A coalition of industry associations has raised serious alarms concerning the increasing prevalence of state-run Producer Responsibility Organisations (PROs) within the European Union’s Extended Producer Responsibility (EPR) frameworks.
This trend, noted in several EU Member States, jeopardizes the core principles of EPR systems, essential for the region’s circular economy, the coalition warns.
Groups such as E-commerce Europe, EURATEX, and the Global Fashion Agenda assert that it is crucial for EPR systems to remain driven by producers, promoting transparency and accountability as outlined in Article 8a of the Waste Framework Directive.
They emphasize that harmonization throughout the EU is vital for a functional Single Market and for minimizing administrative burdens.
In addition, establishing clear distinctions between the roles of regulators, supervisors, and operators is critical to avoid conflicts of interest and ensure sound governance.
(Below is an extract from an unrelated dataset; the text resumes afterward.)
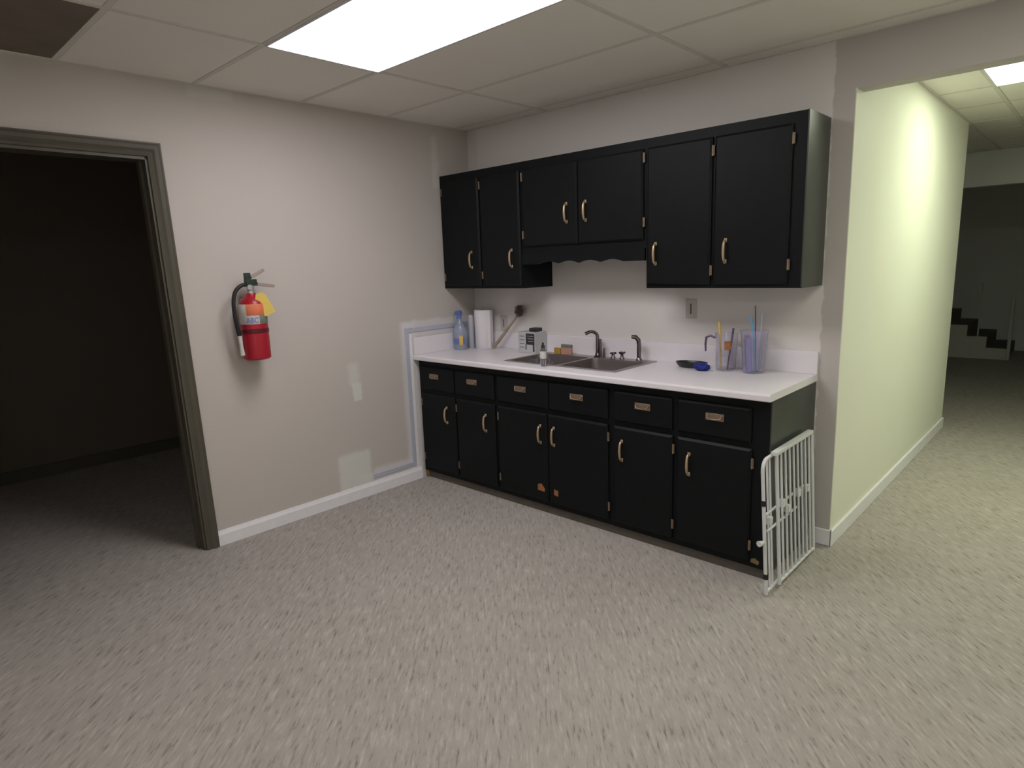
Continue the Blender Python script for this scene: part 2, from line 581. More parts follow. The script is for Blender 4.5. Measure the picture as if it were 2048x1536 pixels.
# raised strip that frames the cabinet end on the left wall
st = MB()
st.box(0, 0.007, -0.700, -0.668, 0.135, 1.118, bev=0.002, seg=1)
st.box(0, 0.0065, -0.700, -0.03, 1.086, 1.118, bev=0.002, seg=1)
st.box(0, 0.0065, -1.045, -0.668, 0.108, 0.138, bev=0.002, seg=1)
structure(st.build('trim_1', M['raceway']))
structure(MB().box(0, 0.004, -0.662, -0.640, 0.09, 1.075, bev=0.001, seg=1).build('trim_2', M['white_trim']))

# door frame (opening to the dark side room)
door = setting('door_1', (0, -2.19, 0))
def casing_prof(s):
    # across the face: offset from opening edge outward, thickness
    return [(0.0, 0.0), (0.0, 0.012), (0.012, 0.016), (0.022, 0.012), (0.034, 0.019), (0.052, 0.021), (0.062, 0.017), (0.068, 0.017), (0.068, 0.0)]
def lean(z):
    return -0.018 * z
cz = MB()
A, B = [], []
pr = casing_prof(1)
for (u, th) in pr:
    A.append(cz.bm.verts.new((th, DY1 + u - 0.002, 0.0)))
    B.append(cz.bm.verts.new((th, DY1 + u + lean(DH + u), DH + u)))
for k in range(len(pr)):
    k2 = (k + 1) % len(pr)
    cz.bm.faces.new((A[k], A[k2], B[k2], B[k]))
cz.bm.faces.new(A); cz.bm.faces.new(B[::-1])
cz.build('casing', M['casing'], door)
cz = MB()
A, B = [], []
for (u, th) in pr:
    A.append(cz.bm.verts.new((th, DY1 + u + lean(DH + u), DH + u)))
    B.append(cz.bm.verts.new((th, DY0 - u, DH + u)))
for k in range(len(pr)):
    k2 = (k + 1) % len(pr)
    cz.bm.faces.new((A[k], A[k2], B[k2], B[k]))
cz.bm.faces.new(A); cz.bm.faces.new(B[::-1])
cz.build('casing', M['casing'], door)
cz = MB()
A, B = [], []
for (u, th) in pr:
    A.append(cz.bm.verts.new((th, DY0 - u, 0)))
    B.append(cz.bm.verts.new((th, DY0 - u, DH + u)))
for k in range(len(pr)):
    k2 = (k + 1) % len(pr)
    cz.bm.faces.new((A[k], A[k2], B[k2], B[k]))
cz.bm.faces.new(A); cz.bm.faces.new(B[::-1])
cz.build('casing', M['casing'], door)
# jambs with stop
jb = MB()
def slab(poly_bottom, poly_top):
    a = [jb.bm.verts.new(p) for p in poly_bottom]
    b = [jb.bm.verts.new(p) for p in poly_top]
    n = len(a)
    jb.bm.faces.new(a[::-1]); jb.bm.faces.new(b)
    for k in range(n):
        jb.bm.faces.new((a[k], a[(k + 1) % n], b[(k + 1) % n], b[k]))
def jamb_pts(z, e):
    y = DY1 + lean(z)
    return [(0.002, y, z), (0.002, y - e, z), (-0.05, y - e, z), (-0.05, y - e - 0.012, z), (-0.09, y - e - 0.012, z),
            (-0.09, y - e, z), (-0.122, y - e, z), (-0.122, y, z)]
slab(jamb_pts(0, 0.012), jamb_pts(DH, 0.012))
jb.build('jamb', M['casing'], door)
MB().box(-0.122, 0.002, DY0, DY0 + 0.014, 0, DH).build('jamb', M['casing'], door)
MB().box(-0.122, 0.002, DY0, DY1 - 0.03, DH - 0.016, DH).build('head_jamb', M['casing'], door)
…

The industry has sounded the alarm over recent moves to assign PRO responsibilities to state-owned or controlled entities. These models, observed in waste management sectors such as packaging and batteries, pose a risk of undermining the fundamental governance principles of EPR if the roles are not clearly defined.
Concerns arise when the state adopts multiple roles, acting as regulator, supervisor, and operator, as this could diminish transparency, hinder accountability, and lead to the inappropriate use of EPR funds as general revenue instead of earmarked funding for targeted initiatives.
The coalition reiterates the importance of clear boundaries among regulators, supervisors, and operators. The emergence of state-run Producer Responsibility Organisations in the EU has the potential to impact the overall effectiveness and efficiency of EPR systems, prompting the industry to call for vigilance and coherent regulation.